▸ **Given problem**:
Do not include the pictures; repeat the rest of the data exactly.

▸ **Working data**:
------------
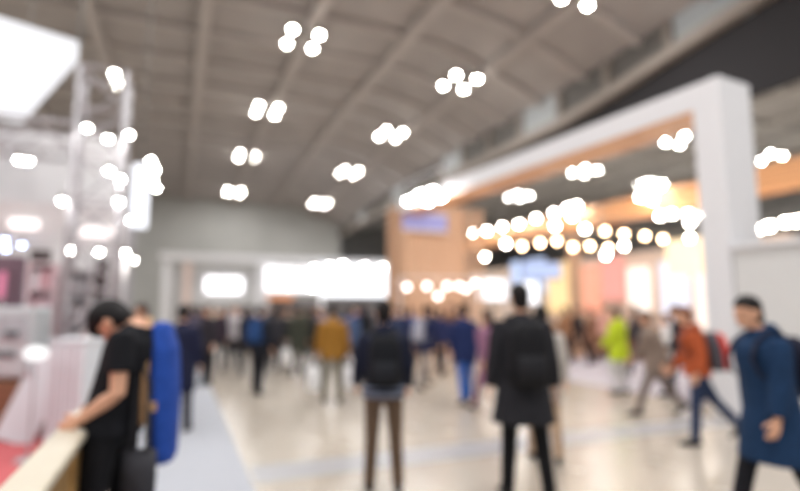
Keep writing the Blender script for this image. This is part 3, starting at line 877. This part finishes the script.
def backpack(pi, label, col, pocket=None, big=False, w=.30, h=.44, dep=.16, z0=1.0, gap=-.035, side=0.0):
    tp, fin, T = pi['tp'], pi['fin'], pi['T']
    y0 = -.115 - pi['puff']*.9 - .015 - gap
    base = (tp(side, y0 - dep/2, z0) + pi['lift']) * pi['s']
    root = empty('backpack', pi['loc'] + Matrix.Rotation(pi['rz'], 3, 'Z') @ base, label, 'backpack', rz=pi['rz'])
    N = lambda x, y, z: tp(x + side, y, z)
    m = MB(); pts = []; rad = []
    for t, k in ((0, .8), (.06, .95), (.35, 1.0), (.75, .95), (.93, .8), (1, .5)):
        pts.append(N(0, y0 - dep/2, z0 + h*t)); rad.append((w/2*k, dep/2*k))
    m.loft(pts, rad, n=16)
    # squarer section
    fin(m); q = m.build('bag', cloth(col, .7), root, off=base, smooth=True)
    m = MB(); m.loft([N(0, y0 - dep*.93, z0 + h*.08), N(0, y0 - dep*.98, z0 + h*.15), N(0, y0 - dep*.98, z0 + h*.42), N(0, y0 - dep*.9, z0 + h*.48)], [(w*.3, .015), (w*.36, .03), (w*.36, .03), (w*.3, .012)])
    if big:
        m = MB(); m.loft([N(0, y0 - dep*.8, z0 + h*.02), N(0, y0 - dep*.95, z0 + h*.12), N(0, y0 - dep*1.0, z0 + h*.5), N(0, y0 - dep*.92, z0 + h*.85), N(0, y0 - dep*.75, z0 + h*.95)], [(w*.4, .03), (w*.49, .06), (w*.5, .07), (w*.46, .06), (w*.3, .03)])
    fin(m); m.build('pocket', cloth(pocket or col, .7), root, off=base, smooth=True)
    pf = pi['puff']
    for sd in (-1, 1):
        m = MB(); x = sd*.105
        yf = .118 + pf
        path = [N(x*.8, y0 - .02, z0 + h*.92), tp(x, -.07 - pf*.4, 1.455 + pf*.3), tp(x*1.05, .0, 1.475 + pf*.35), tp(x*1.08, .085 + pf*.6, 1.42 + pf*.2), tp(x*1.15, yf + .006, 1.32), tp(x*1.4, yf - .01, 1.2), tp(x*1.75, .03, 1.12), N(x*1.3, y0 - .02, z0 + .04)]
        m.loft(path, [(.022, .006)]*len(path), n=8)
        fin(m); m.build('strap', cloth(col, .7), root, off=base, smooth=True)
    return root
def tote(p, label, col, rz=0, w=.32, h=.36, dep=.12, strap=.16):
    root = empty('tote_bag', p, label, 'bag', rz=rz)
    c = cloth(col, .6)
    MB().loft([(0, 0, 0), (0, 0, .03), (0, 0, h*.5), (0, 0, h)], [(w*.42, dep*.45), (w*.47, dep*.5), (w*.5, dep*.45), (w*.48, dep*.25)], n=16).build('bag', c, root, smooth=True)
    for sy in (-1, 1):
        pts = [(-w*.22, sy*dep*.2, h*.94), (-w*.18, sy*dep*.2, h + strap*.7), (0, sy*dep*.08, h + strap), (w*.18, sy*dep*.2, h + strap*.7), (w*.22, sy*dep*.2, h*.94)]
        MB().loft(pts, [.008]*5, side=(0, 1, 0), n=6).build('handle', c, root, smooth=True)
    return root
def handpos(pi, sd):
    sh, e, w, hd, nrm, fwd = pi['arms'][sd]
    q = (w + hd*.1 + nrm*.02 + pi['lift']) * pi['s']
    return pi['loc'] + Matrix.Rotation(pi['rz'], 3, 'Z') @ q

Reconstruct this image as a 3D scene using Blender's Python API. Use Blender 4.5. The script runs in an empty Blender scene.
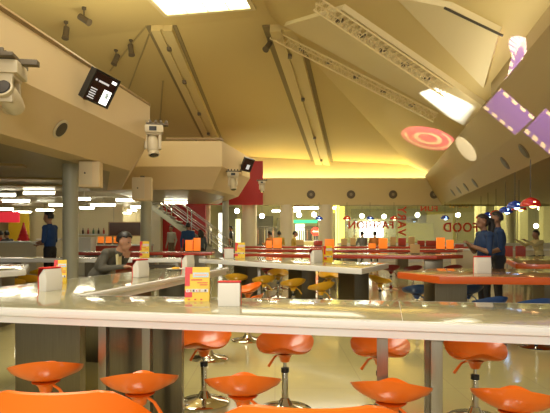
------------
▸ **Right answer**:
Keep writing the Blender script for this image. This is part 3, starting at line 877. This part finishes the script.
def backpack(pi, label, col, pocket=None, big=False, w=.30, h=.44, dep=.16, z0=1.0, gap=-.035, side=0.0):
    tp, fin, T = pi['tp'], pi['fin'], pi['T']
    y0 = -.115 - pi['puff']*.9 - .015 - gap
    base = (tp(side, y0 - dep/2, z0) + pi['lift']) * pi['s']
    root = empty('backpack', pi['loc'] + Matrix.Rotation(pi['rz'], 3, 'Z') @ base, label, 'backpack', rz=pi['rz'])
    N = lambda x, y, z: tp(x + side, y, z)
    m = MB(); pts = []; rad = []
    for t, k in ((0, .8), (.06, .95), (.35, 1.0), (.75, .95), (.93, .8), (1, .5)):
        pts.append(N(0, y0 - dep/2, z0 + h*t)); rad.append((w/2*k, dep/2*k))
    m.loft(pts, rad, n=16)
    # squarer section
    fin(m); q = m.build('bag', cloth(col, .7), root, off=base, smooth=True)
    m = MB(); m.loft([N(0, y0 - dep*.93, z0 + h*.08), N(0, y0 - dep*.98, z0 + h*.15), N(0, y0 - dep*.98, z0 + h*.42), N(0, y0 - dep*.9, z0 + h*.48)], [(w*.3, .015), (w*.36, .03), (w*.36, .03), (w*.3, .012)])
    if big:
        m = MB(); m.loft([N(0, y0 - dep*.8, z0 + h*.02), N(0, y0 - dep*.95, z0 + h*.12), N(0, y0 - dep*1.0, z0 + h*.5), N(0, y0 - dep*.92, z0 + h*.85), N(0, y0 - dep*.75, z0 + h*.95)], [(w*.4, .03), (w*.49, .06), (w*.5, .07), (w*.46, .06), (w*.3, .03)])
    fin(m); m.build('pocket', cloth(pocket or col, .7), root, off=base, smooth=True)
    pf = pi['puff']
    for sd in (-1, 1):
        m = MB(); x = sd*.105
        yf = .118 + pf
        path = [N(x*.8, y0 - .02, z0 + h*.92), tp(x, -.07 - pf*.4, 1.455 + pf*.3), tp(x*1.05, .0, 1.475 + pf*.35), tp(x*1.08, .085 + pf*.6, 1.42 + pf*.2), tp(x*1.15, yf + .006, 1.32), tp(x*1.4, yf - .01, 1.2), tp(x*1.75, .03, 1.12), N(x*1.3, y0 - .02, z0 + .04)]
        m.loft(path, [(.022, .006)]*len(path), n=8)
        fin(m); m.build('strap', cloth(col, .7), root, off=base, smooth=True)
    return root
def tote(p, label, col, rz=0, w=.32, h=.36, dep=.12, strap=.16):
    root = empty('tote_bag', p, label, 'bag', rz=rz)
    c = cloth(col, .6)
    MB().loft([(0, 0, 0), (0, 0, .03), (0, 0, h*.5), (0, 0, h)], [(w*.42, dep*.45), (w*.47, dep*.5), (w*.5, dep*.45), (w*.48, dep*.25)], n=16).build('bag', c, root, smooth=True)
    for sy in (-1, 1):
        pts = [(-w*.22, sy*dep*.2, h*.94), (-w*.18, sy*dep*.2, h + strap*.7), (0, sy*dep*.08, h + strap), (w*.18, sy*dep*.2, h + strap*.7), (w*.22, sy*dep*.2, h*.94)]
        MB().loft(pts, [.008]*5, side=(0, 1, 0), n=6).build('handle', c, root, smooth=True)
    return root
def handpos(pi, sd):
    sh, e, w, hd, nrm, fwd = pi['arms'][sd]
    q = (w + hd*.1 + nrm*.02 + pi['lift']) * pi['s']
    return pi['loc'] + Matrix.Rotation(pi['rz'], 3, 'Z') @ q

Reconstruct this image as a 3D scene using Blender's Python API. Use Blender 4.5. The script runs in an empty Blender scene.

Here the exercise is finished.